Macron no ha sabido convencer al país de que tenía que trabajar dos años más y al intentarlo ha encrespado aún más los ánimos. “Por su personalidad, porque tiene este lado de ‘pequeño príncipe brillante’, él no es la persona más adecuada, provoca reacciones epidérmicas”, valora el ensayista y consultor Alain Minc, que conoce desde hace años al presidente, y le ha aconsejado. “Macron es el sueño del burgués urbano educado, una cuarta parte, una tercera parte de los franceses”, apunta. “Pero para el 70% es repulsivo”.
Que Macron recurriese al 49.3 para imponer la reforma al carecer de suficientes votos en la Asamblea Nacional es uno de los argumentos de quienes cuestionan su legitimidad, aunque ese artículo sea perfectamente democrático y constitucional, se haya usado un centenar de veces durante la V República y, unos días después, el Gobierno superase dos mociones de censura. Es legal, pero una mayoría en Francia está en contra. En el coloquio de Le Grand Continent, la historiadora Michelle Zancarini-Fournel habló de “una nueva crisis del consentimiento”.
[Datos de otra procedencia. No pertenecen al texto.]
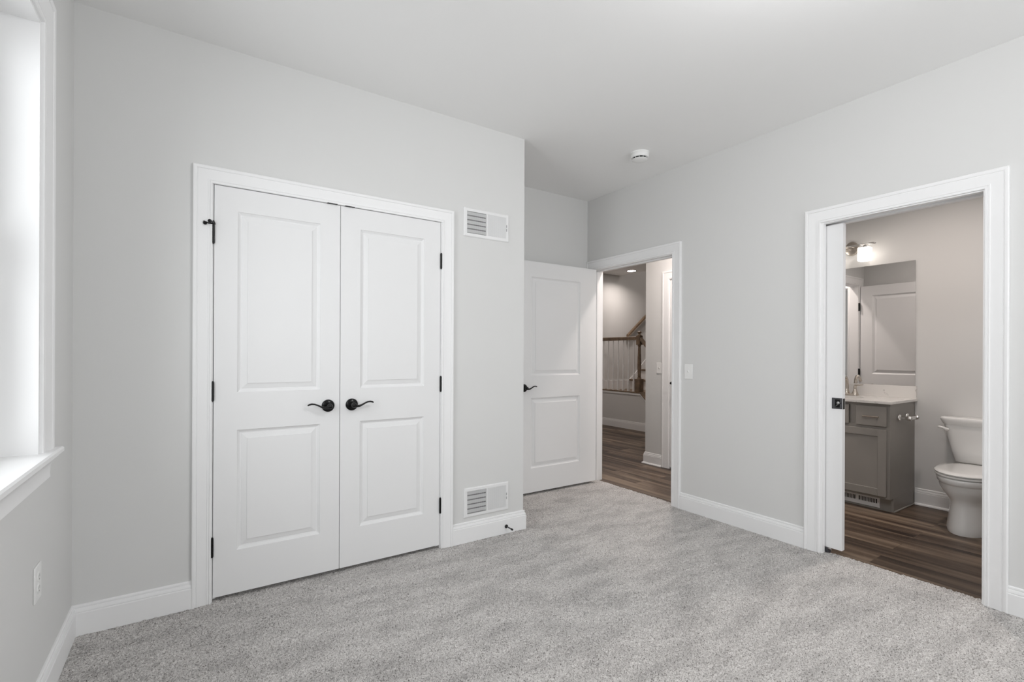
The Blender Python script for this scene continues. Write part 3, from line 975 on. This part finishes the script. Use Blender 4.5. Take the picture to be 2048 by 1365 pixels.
dw = front('drawer', 1.517, 1.724, .671, .827, False, va)
bar_pull(1.612, .747, .110, dw)
front('false_front', 1.775, 2.190, .671, .827, False, va)
dw = front('drawer', 2.243, 2.453, .671, .827, False, va)
bar_pull(2.348, .747, .110, dw)
d = front('door', 1.517, 1.980, .122, .647, True, va)
bar_pull(1.955, .56, .11, d, True)
d = front('door', 1.986, 2.453, .122, .647, True, va)
bar_pull(2.012, .56, .11, d, True)

# countertop with an oval basin cut-out, backsplash and basin
ct0 = empty('countertop', (4.77, 1.97, .85), 'white quartz countertop with backsplash on the grey vanity', 'countertop')
CX0, CY0, CY1, ZT0, ZT1 = 4.497, 1.479, 2.473, .850, .871
bc, ba, bb = (4.74, 1.965), .150, .205
n = 64
ang = [2 * PI * k / n for k in range(n)]
inn = [(bc[0] + ba * math.cos(t), bc[1] + bb * math.sin(t)) for t in ang]
out = []
for t in ang:
    c, s = math.cos(t), math.sin(t)
    k = min(((XB - bc[0]) / c if c > 1e-6 else (CX0 - bc[0]) / c if c < -1e-6 else 1e9), ((CY1 - bc[1]) / s if s > 1e-6 else (CY0 - bc[1]) / s if s < -1e-6 else 1e9))
    out.append([bc[0] + c * k, bc[1] + s * k])
for cx_, cy_ in ((CX0, CY0), (CX0, CY1), (XB, CY0), (XB, CY1)):
    j = min(range(n), key=lambda i: (out[i][0] - cx_) ** 2 + (out[i][1] - cy_) ** 2)
    out[j] = [cx_, cy_]
mb = MB()
mb.rings([[(x, y, ZT1) for x, y in inn], [(x, y, ZT1) for x, y in out], [(x, y, ZT0) for x, y in out], [(x, y, ZT0) for x, y in inn], [(x, y, ZT1) for x, y in inn]], True, False)
weld(mb.build('slab', M['quartz'], ct0, smooth=False, bevel=.002))
MB().box(XB - .020, XB, CY0 + .003, CY1, ZT1, .975).build('backsplash', M['quartz'], ct0, bevel=.0015)
sk = empty('sink', (bc[0], bc[1], .70), 'white oval basin set under the quartz countertop', 'sink')
mb = MB()
prof = [(1.06, 0), (1.0, 0), (.99, -.02), (.93, -.08), (.78, -.125), (.45, -.145), (.10, -.150)]
mb.rings([[(bc[0] + ba * r * math.cos(t), bc[1] + bb * r * math.sin(t), ZT0 + h - .001) for t in ang] for r, h in prof], True, False)
back = [(1.06, 0), (1.03, -.03), (.97, -.09), (.80, -.138), (.45, -.158), (.10, -.163)]
mb.rings([[(bc[0] + ba * r * math.cos(t), bc[1] + bb * r * math.sin(t), ZT0 + h - .001) for t in ang] for r, h in back], True, False)
mb.build('basin', M['porcelain'], sk, ang=60)
MB().lathe([(.022, 0), (.022, .004), (.012, .005)], (bc[0], bc[1], ZT0 - .156), (0, 0, 1), 20).build('drain', M['nickel'], sk)

# faucet: centreset with bell handles and an arched spout
fa = empty('faucet', (4.945, 1.962, ZT1), 'brushed nickel two-handle faucet on the countertop by the mirror', 'faucet')
fx, fy = 4.945, 1.962
bp_ = MB()
ring = lambda s, z: [(fx + s * .028 * math.cos(t), fy + s * (.064 * (1 if math.sin(t) > 0 else -1) * (1 if abs(math.sin(t)) > .01 else 0) + .030 * math.sin(t)), z) for t in [2 * PI * (k + .5) / 32 for k in range(32)]]
bp_.rings([ring(1, ZT1 + .0005), ring(1, ZT1 + .012), ring(.94, ZT1 + .017), ring(.5, ZT1 + .018)])
bp_.build('base_plate', M['nickel'], fa, ang=40)
for sgn in (-1, 1):
    hy = fy + sgn * .066
    hb = MB()
    hb.lathe([(.0265, .010), (.0255, .018), (.018, .036), (.0130, .056), (.0105, .068), (.0125, .072), (.0115, .080), (.0095, .084)], (fx, hy, ZT1), (0, 0, 1), 24)
    hb.tube([(fx, hy - sgn * -.004, ZT1 + .092), (fx - .004, hy + sgn * .020, ZT1 + .094), (fx - .010, hy + sgn * .045, ZT1 + .097), (fx - .014, hy + sgn * .066, ZT1 + .100)], [(.010, .006), (.008, .0055), (.007, .005), (.0075, .0045)], 12)
    hb.lathe([(.0095, .084), (.0100, .090), (.0090, .097), (.004, .099)], (fx, hy, ZT1), (0, 0, 1), 20)
    hb.build('handle', M['nickel'], fa, ang=50)
sp_ = MB()
sp_.lathe([(.026, .012), (.024, .020), (.0175, .045), (.0150, .060)], (fx, fy, ZT1), (0, 0, 1), 24)
sp_.tube([(fx, fy, ZT1 + .04), (fx + .004, fy, ZT1 + .09), (fx, fy, ZT1 + .135), (fx - .018, fy, ZT1 + .162), (fx - .048, fy, ZT1 + .168), (fx - .080, fy, ZT1 + .150), (fx - .100, fy, ZT1 + .120)],
         [.0165, .0150, .0135, .0130, .0125, .0125, .0135], 16)
sp_.build('spout', M['nickel'], fa, ang=60)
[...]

“Hay un antiguo profesor del Collège de France que explica que hay dos legitimidades”, lamenta Schnapper en alusión a Rosanvallon, “y hay diputados que dicen que la calle va a gobernar. Volvemos a los peores momentos de la Revolución Francesa: la calle contra los representantes. Hay, además, una especie de extremismo que se está volviendo mayoritario. Si se suma a Jean-Luc Mélenchon [líder de la izquierda anticapitalista y euroescéptica] y a Marine Le Pen [líder de la extrema derecha], son mayoritarios. Y el odio contra Macron se convierte en un fenómeno importante”. Confiesa Schnapper: “No veo salida”.
La solución, según toda la oposición y los sindicatos, es sencilla: que Macron aparque la reforma, como el presidente Jacques Chirac hizo en 2006 con el polémico contrato de empleo juvenil tras semanas de protestas. Pero Macron no quiere ser Chirac, a quien llamaban, en su última etapa, “el rey perezoso”, por su tendencia a aplazar las decisiones más incómodas. La reforma, en todo caso, está pendiente del Constitucional, que debe pronunciarse antes del 21 de abril.
Minc cree que la crisis social —las movilizaciones sindicales, las protestas en la calle— tarde o temprano acabará apagándose. “El río volverá a su cauce”, decía el viernes por la mañana en su despacho, horas después de los disturbios del jueves... “Ver estudiantes quemando basuras y reviviendo la historia... Todos lo hemos hecho, yo estuve en el 68. Con esto estamos de lleno en la historia de Francia, en el cliché. No me inquieta nada. En cambio, tal como actúa Macron, encuentro que gestiona mal la crisis política”.
La incógnita es si este invierno del descontento se transformará con la primavera en un movimiento todavía más amplio —la eterna comparación con Mayo del 68— o si Francia pasará página en las próximas semanas. Si este será un movimiento social como se viven periódicamente en este país, o si este se encuentra ante una “gran crisis política”, tal como las define el historiador Michel Winock en su libro de referencia, La fiebre hexagonal: una perturbación que pone en peligro el sistema de gobierno republicano.
En un correo electrónico, Winock responde: “La crisis actual es menos una crisis institucional que un callejón sin salida político debido a que un Gobierno minoritario se encuentra ante una oposición heteróclita incapaz de tomar el relevo, de gobernar. En resumen: dos incapacidades de gobernar cara a cara”. Añade el historiador: “Si los disturbios y la violencia crecen, si hay una desgracia, si hay muertos, no disponemos de una solución de recambio”. Y concluye: “Todo dependerá de la movilización popular. Los sindicatos pueden tener un papel, tanto en la reducción como en el aumento de la fiebre”.